Often after that class, I'd teach Critical Reading and Writing, and, wondering what I was doing and why I was doing it, I'd launch into a discussion of Deconstruction with its focus on what's not there: here an aporia (impass), there a passage sous rature (having been "erased"), and everywhere absence as presence. I used to teach Derridean Deconstruction by starting with a Kabbalistic creation myth: tsimtsum, or contraction. Unlike most creation stories in which a god fills a void by creating something new, in this myth, since the creator initially fills the world, there is no space for creation. So the creator contracts to create a space for creation, an absence that enables presence. And then, to apply the principle, we'd attempt a deconstructrive reading of Mishima's story "Patriotism," focusing first on all the words that derive from pater and mater, and noticing that in column two, there was either absence (there is no 'matriotism,' for example) or negative connotations (to be a patron is good, to be matronly not so much) and then seeing how the story, inadvertently, deconstructs itself by undermining these pairs. So, too, with actor/witness, in which the first term is the strong one, but in the story realizing how the actor (the male hero) is actually dependent on the witness (Mishima always describes the wife as, for example, the moon to her husband's sun), while by the end of the story, the wife/witness becomes the truly independent actor.
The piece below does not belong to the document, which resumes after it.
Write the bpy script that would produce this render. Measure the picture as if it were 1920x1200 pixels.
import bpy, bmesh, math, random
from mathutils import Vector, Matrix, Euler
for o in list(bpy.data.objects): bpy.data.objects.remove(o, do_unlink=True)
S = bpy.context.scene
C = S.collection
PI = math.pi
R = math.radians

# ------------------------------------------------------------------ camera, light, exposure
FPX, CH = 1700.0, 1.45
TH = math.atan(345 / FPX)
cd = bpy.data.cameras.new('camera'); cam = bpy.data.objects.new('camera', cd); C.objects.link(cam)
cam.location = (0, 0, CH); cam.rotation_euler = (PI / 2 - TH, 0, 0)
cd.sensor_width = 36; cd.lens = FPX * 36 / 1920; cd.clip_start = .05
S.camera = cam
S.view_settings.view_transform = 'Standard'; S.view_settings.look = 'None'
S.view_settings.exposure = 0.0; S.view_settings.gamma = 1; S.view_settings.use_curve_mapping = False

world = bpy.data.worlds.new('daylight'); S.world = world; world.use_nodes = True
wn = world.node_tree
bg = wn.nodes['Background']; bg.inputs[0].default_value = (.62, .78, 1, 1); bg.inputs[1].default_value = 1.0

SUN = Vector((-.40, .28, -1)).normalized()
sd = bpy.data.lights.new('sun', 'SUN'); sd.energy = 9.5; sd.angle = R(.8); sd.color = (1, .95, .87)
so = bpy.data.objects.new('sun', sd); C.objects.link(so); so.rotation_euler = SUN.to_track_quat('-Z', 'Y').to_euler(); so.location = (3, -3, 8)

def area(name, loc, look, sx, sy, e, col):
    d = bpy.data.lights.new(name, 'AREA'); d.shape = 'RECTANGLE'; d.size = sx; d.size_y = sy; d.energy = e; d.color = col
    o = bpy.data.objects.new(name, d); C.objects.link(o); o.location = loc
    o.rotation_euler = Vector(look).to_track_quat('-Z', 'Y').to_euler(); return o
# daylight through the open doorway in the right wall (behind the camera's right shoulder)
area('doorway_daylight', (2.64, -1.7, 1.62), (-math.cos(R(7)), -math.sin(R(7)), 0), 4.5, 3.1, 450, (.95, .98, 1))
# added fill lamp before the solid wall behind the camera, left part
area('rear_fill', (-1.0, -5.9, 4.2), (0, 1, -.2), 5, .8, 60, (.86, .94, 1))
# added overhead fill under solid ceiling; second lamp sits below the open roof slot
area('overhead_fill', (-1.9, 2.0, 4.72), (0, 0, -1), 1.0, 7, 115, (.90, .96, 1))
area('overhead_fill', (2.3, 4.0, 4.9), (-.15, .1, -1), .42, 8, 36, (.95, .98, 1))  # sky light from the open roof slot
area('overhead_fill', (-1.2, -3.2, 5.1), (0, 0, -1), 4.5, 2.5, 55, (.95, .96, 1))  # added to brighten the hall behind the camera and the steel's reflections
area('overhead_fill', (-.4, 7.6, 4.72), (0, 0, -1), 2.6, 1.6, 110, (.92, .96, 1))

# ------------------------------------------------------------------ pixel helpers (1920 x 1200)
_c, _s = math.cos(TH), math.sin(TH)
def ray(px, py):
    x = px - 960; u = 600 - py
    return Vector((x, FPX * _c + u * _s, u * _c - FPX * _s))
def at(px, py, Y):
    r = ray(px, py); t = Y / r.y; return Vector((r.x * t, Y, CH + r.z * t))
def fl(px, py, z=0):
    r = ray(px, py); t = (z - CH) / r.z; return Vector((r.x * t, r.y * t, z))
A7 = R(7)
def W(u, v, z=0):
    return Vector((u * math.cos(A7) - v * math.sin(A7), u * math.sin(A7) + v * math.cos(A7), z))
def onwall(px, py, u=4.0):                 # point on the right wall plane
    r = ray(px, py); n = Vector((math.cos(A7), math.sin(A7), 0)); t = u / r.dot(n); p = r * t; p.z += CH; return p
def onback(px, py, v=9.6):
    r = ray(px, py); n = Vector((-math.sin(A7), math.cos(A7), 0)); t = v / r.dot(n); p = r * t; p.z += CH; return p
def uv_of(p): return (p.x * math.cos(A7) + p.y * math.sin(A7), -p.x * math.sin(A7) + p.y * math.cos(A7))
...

As you can tell, I was always proud of my attempts to demystify deconstruction to a group of students who had had trouble reading a sonnet and whom I had just told to be nothing if not literal. Ah well, as American writers from Emerson to Ellison, from Whitman to Fitzgerald have argued, consistency is overrated. And, like the oven bird, as you also can tell, while feeling that I live in a diminished world, I just keep talking and writing.